Scene script records:

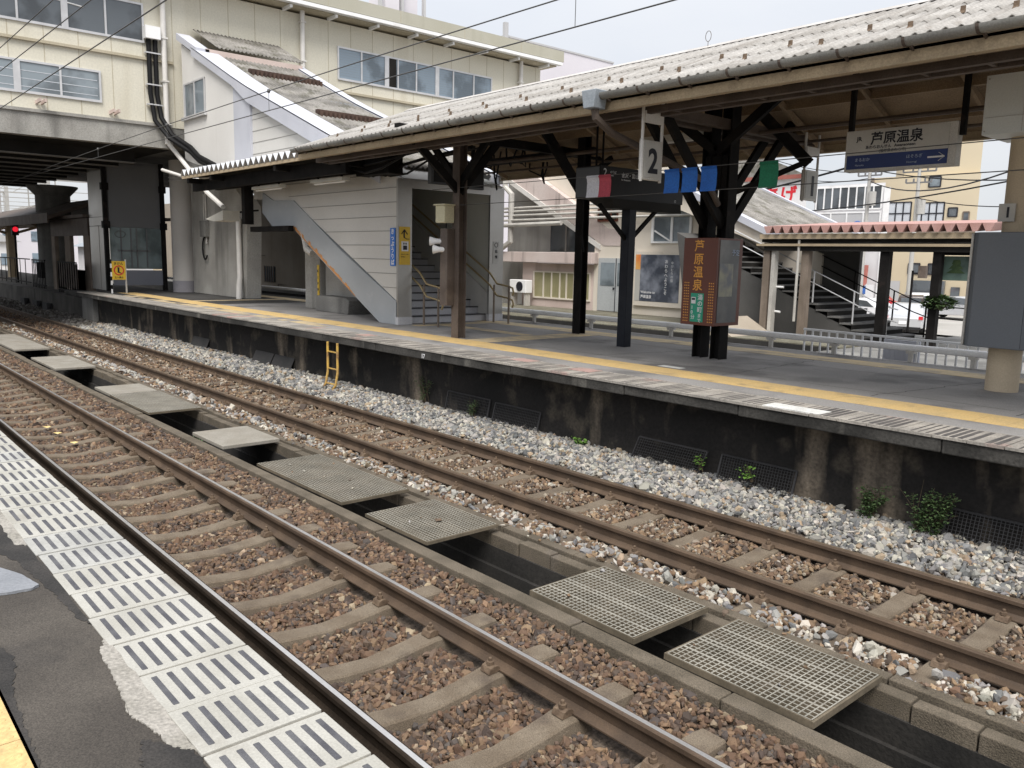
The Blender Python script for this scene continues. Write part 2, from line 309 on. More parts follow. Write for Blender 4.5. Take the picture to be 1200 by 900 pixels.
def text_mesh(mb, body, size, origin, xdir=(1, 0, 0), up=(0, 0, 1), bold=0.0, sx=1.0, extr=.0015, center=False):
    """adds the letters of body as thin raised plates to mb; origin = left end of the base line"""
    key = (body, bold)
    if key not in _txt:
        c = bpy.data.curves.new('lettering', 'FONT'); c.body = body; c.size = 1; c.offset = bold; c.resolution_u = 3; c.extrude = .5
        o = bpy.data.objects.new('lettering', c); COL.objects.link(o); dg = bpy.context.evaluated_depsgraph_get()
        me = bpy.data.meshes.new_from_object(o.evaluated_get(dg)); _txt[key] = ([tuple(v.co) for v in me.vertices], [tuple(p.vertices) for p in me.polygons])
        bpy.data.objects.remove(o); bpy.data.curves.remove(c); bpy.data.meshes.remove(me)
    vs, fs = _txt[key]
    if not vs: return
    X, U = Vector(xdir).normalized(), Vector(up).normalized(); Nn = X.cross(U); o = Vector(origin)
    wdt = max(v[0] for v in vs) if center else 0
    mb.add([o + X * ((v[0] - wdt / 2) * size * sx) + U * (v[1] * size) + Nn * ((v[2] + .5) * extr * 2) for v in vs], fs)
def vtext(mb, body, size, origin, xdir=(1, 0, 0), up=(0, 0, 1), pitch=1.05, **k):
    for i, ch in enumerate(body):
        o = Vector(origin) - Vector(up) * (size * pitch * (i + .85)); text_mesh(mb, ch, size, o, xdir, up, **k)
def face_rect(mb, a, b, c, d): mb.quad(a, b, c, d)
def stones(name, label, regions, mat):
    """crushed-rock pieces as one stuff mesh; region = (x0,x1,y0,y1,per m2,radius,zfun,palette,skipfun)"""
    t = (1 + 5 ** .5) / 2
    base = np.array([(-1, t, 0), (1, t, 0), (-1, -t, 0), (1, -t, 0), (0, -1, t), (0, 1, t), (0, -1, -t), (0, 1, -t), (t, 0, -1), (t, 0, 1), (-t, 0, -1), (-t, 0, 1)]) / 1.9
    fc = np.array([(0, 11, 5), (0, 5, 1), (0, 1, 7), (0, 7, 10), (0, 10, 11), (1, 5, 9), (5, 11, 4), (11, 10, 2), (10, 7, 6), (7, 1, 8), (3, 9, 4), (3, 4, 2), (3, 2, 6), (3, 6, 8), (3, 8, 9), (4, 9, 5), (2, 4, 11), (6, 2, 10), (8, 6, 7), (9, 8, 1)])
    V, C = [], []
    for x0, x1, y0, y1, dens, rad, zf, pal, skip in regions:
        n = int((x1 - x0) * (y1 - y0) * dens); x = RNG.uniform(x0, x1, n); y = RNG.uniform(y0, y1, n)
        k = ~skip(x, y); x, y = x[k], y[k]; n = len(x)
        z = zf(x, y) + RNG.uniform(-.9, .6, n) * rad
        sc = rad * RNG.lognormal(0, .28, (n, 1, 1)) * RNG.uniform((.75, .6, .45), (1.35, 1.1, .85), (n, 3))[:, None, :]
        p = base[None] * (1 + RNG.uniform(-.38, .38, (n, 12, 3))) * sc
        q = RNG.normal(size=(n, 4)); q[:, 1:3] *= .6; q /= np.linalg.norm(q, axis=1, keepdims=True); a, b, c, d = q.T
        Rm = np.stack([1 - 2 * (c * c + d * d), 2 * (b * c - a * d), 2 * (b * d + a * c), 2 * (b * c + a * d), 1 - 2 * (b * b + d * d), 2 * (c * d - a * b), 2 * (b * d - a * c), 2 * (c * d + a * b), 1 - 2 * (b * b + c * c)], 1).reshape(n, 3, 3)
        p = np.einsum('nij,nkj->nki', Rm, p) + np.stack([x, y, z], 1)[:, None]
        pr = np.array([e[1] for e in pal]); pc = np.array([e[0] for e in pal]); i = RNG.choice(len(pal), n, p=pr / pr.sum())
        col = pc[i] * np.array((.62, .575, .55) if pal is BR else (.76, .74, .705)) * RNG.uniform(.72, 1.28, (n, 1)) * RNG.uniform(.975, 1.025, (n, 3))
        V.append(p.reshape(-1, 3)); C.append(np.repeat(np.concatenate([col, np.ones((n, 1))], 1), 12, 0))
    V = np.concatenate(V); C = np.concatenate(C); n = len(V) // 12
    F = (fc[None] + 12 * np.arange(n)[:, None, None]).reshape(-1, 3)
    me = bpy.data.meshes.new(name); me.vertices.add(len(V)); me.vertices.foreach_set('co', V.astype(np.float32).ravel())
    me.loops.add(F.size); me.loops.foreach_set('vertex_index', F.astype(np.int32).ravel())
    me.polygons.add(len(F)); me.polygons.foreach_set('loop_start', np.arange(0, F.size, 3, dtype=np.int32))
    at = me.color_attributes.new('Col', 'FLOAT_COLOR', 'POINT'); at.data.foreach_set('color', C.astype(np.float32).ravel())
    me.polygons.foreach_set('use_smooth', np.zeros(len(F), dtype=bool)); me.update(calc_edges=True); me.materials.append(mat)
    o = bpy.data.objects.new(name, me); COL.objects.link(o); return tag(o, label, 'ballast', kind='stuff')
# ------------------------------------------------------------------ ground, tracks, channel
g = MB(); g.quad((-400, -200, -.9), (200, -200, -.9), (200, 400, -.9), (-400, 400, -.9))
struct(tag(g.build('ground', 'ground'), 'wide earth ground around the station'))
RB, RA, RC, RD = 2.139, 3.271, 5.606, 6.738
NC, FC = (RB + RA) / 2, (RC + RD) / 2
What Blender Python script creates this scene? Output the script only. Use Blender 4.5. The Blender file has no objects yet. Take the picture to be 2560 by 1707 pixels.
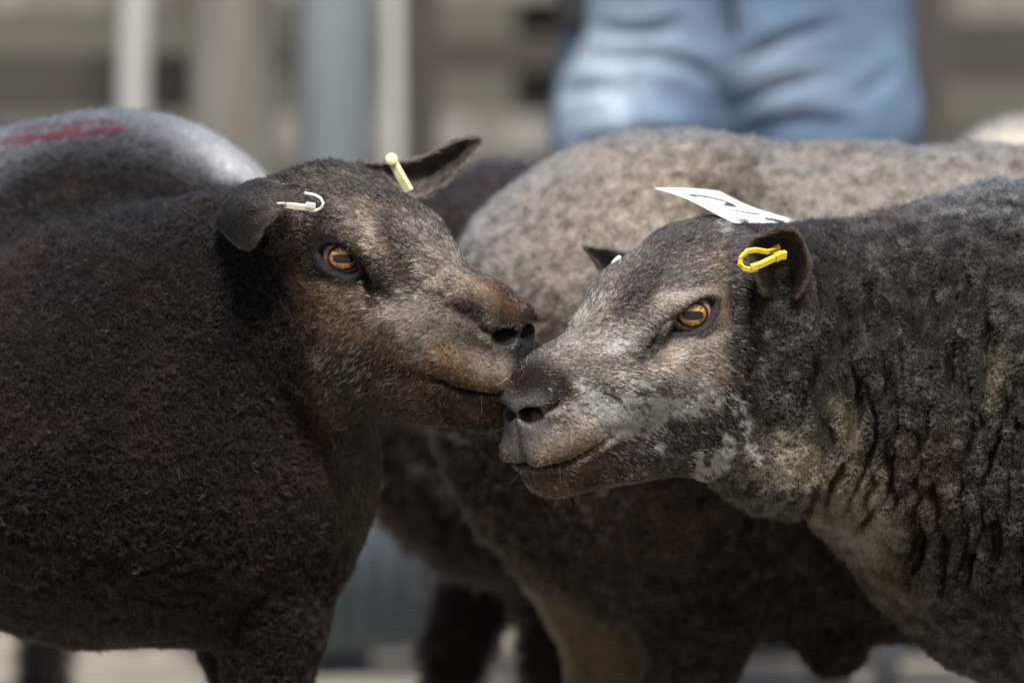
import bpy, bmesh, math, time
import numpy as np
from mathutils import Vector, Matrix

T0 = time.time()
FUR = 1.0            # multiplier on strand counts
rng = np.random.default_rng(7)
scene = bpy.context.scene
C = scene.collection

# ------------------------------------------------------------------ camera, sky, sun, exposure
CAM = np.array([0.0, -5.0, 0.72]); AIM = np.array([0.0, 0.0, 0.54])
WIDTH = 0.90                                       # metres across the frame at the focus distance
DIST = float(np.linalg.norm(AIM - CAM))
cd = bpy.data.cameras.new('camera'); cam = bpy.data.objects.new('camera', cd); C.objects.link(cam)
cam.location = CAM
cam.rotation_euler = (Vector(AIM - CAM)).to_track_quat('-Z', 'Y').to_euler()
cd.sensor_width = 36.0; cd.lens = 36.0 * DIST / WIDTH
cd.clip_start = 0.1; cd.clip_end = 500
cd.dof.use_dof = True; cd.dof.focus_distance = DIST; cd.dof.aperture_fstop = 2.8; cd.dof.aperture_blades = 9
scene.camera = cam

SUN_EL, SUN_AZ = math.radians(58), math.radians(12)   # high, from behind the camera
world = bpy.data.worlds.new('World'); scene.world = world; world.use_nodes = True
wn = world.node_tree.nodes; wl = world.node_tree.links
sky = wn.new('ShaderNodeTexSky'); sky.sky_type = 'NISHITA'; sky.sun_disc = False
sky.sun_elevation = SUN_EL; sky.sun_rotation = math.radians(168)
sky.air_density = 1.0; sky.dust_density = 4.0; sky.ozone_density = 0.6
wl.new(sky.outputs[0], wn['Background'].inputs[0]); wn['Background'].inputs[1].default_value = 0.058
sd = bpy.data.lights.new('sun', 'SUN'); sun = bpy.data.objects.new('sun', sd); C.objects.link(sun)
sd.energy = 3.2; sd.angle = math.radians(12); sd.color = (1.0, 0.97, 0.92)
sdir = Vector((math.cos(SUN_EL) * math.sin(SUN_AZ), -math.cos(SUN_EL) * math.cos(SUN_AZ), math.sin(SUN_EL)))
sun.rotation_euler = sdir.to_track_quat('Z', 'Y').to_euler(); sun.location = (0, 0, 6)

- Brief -
Using the data above, set down each line from the line with "What Blender Python" to the line with "from mathutils import Vector, Matrix" exactly, both ends included, and leave the pictures behind. Nothing else belongs.

- Answer to the exercise -
What Blender Python script creates this scene? Output the script only. Use Blender 4.5. The Blender file has no objects yet. Take the picture to be 2560 by 1707 pixels.
import bpy, bmesh, math, time
import numpy as np
from mathutils import Vector, Matrix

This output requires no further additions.